You can do your own lead test with a kit from a home center. But if you're hiring an experienced EPA-licensed painter, let the pro do the testing before the paint job begins. A high-lead finding might even steer you away from painting and toward siding that safely covers contaminated paint.

Take Extra Care Around Trim

Lead concentrations tend to track pretty closely to the level of gloss in the paint. That's why the EPA reports that lead is more common in areas painted with glossy paint, such as trim, windowsills, and doorframes. Because windows and doorways get heavy use, paint in those areas is usually in the worst condition, requiring the most scraping and sanding.

Trim and doorways are often left uncovered even if you have siding installed. So don’t let a painting pro skip taking precautions when painting the trim. To capture lead dust before it contaminates the soil, the area should be contained with plastic sheeting that extends at least 10 feet beyond the work area. Tightly shut any doors and windows within 20 feet, wear shoe covers to prevent tracking paint dust into the house, and avoid painting on windy days so the dust doesn't blow around.

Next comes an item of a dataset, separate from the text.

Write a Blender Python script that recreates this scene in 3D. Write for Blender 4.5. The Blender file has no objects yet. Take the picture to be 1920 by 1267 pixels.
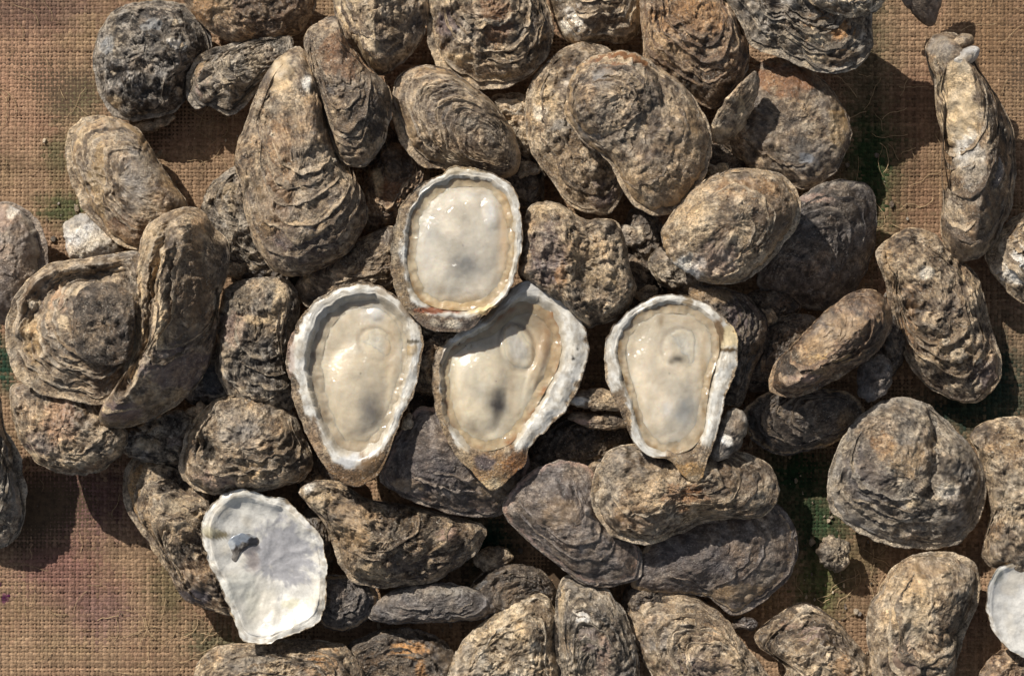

Let nearby neighbors know there's work going on so they can keep their windows and doors closed as well.

Minimize Dust and Fumes

Undisturbed lead paint that’s in good condition doesn’t pose much of a risk on its own, particularly if additional top coats of lead-free paint are holding it in place. But part of any good paint job includes removing cracked or peeling paint, either by scraping it with a knife, sanding it, or removing it with a heat gun. That ensures a smooth finish and allows the new coat to adhere better.

But sanding and heat blasting should be a last resort, because doing so can produce dust and fumes that can travel and settle into your soil or get kicked up by the wind. If your painter needs to remove layers of paint this way, the sander must be connected to a HEPA vacuum while he works, and he’ll need to set up a barrier of plastic sheeting if the work is less than 20 feet from your property line to protect your neighbor's soil as well.